映画『七つの会議』と『半沢直樹』の共通点と異なる点


『七つの会議』と『半沢直樹』の共通点は、分かりやすいところでは先に挙げた通りスタッフ・キャストの部分でしょう、製作幹事もTBSです。
また、双方のメインキャストで見比べると、『半沢直樹』ではオネェ言葉が印象的なキャラクターを演じている片岡愛之助は、ここでいたって普通(?)の凄腕の営業マンというキャラクターを演じています。

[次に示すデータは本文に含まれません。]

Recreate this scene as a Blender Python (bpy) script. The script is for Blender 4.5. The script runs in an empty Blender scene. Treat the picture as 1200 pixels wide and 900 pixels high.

クセという分ではかなり薄いのですが、彼が物語の発端を作る役なので見逃しは厳禁です。



一方、彼の後任として重責を任される及川光博のキャラクターは、重責に耐え続け苦しみ続ける中間管理職で、『半沢直樹』の渡真利の飄々としたキャラクターに比べると、こちらは眉間にしわが寄りがちなキャラクターです。ただ、物語が進んで行くと熱さも籠ったコメディリリーフ的な立ち位置になるので共通点もあります。



営業部長役の北川役の香川照之とゼノックスの“御前様”北大路欣也は、面白いぐらい『半沢直樹』と同じキャラクターになっています。





特にクライマックスの御前会議に登場する北大路欣也はそのまま東京中央銀行の頭取室の席に座っていても驚きません(笑)。

香川照之と北大路欣也の並びは作り手側の意図的な“『半沢』重ね”狙いなところもあるのかもしれませんね。一種の遊び心と言えるでしょう。

遊び心と言えば一瞬だけ登場する坂戸元営業一課長の兄の勤め先が東京中央銀行になっています。

ストーリーの展開で言えば「半沢直樹」と同様に多くの個性的な人間が複雑に絡み合った経済エンターテイメントであると同時に、深い謎解きと意外な展開が絡み合った経済クライムサスペンスとなっているところも同じです。

もちろん、物語の後半になればなるほど濃くなる、豪華キャストの顔芸芝居の連発も見ることができます。

狂言界のプリンス野村萬斎を筆頭に歌舞伎界の片岡愛之助、香川照之、古典芸能から春風亭昇太や立川談春など、さらに演劇畑の勝村正信、役所広司、橋爪功、鹿賀丈史などなど表情と眼力で勝負してきた面々が揃っているので、『半沢直樹』並みの顔芸芝居を堪能することができます。



「半沢直樹」2ndシーズンも前半戦の「ロスジェネの逆襲」編だけでも歌舞伎界からの市川猿之助(香川照之=市川駐車の従兄弟)や尾上松也、劇団☆新感線の古田新太、TEAM NACSの戸次重幸などなど演劇畑の役者で溢れていて、顔芸芝居は健在です(ちなみに賀来賢人や池田成志などなど外連味の多い作品で知られる劇団☆新感線作品出演経験者がとても多いです)。

まさに濃縮版・凝縮版「半沢直樹」(&日曜劇場)というべき『七つの会議』。

日曜日以外の“半沢が見れない状況”を埋めるためにも、さらにいえば『半沢直樹』2ndシーズン放映終了後の“ロス”を埋めるためにもこの機会に映画『七つの会議』をご覧になるのはいかがでしょうか?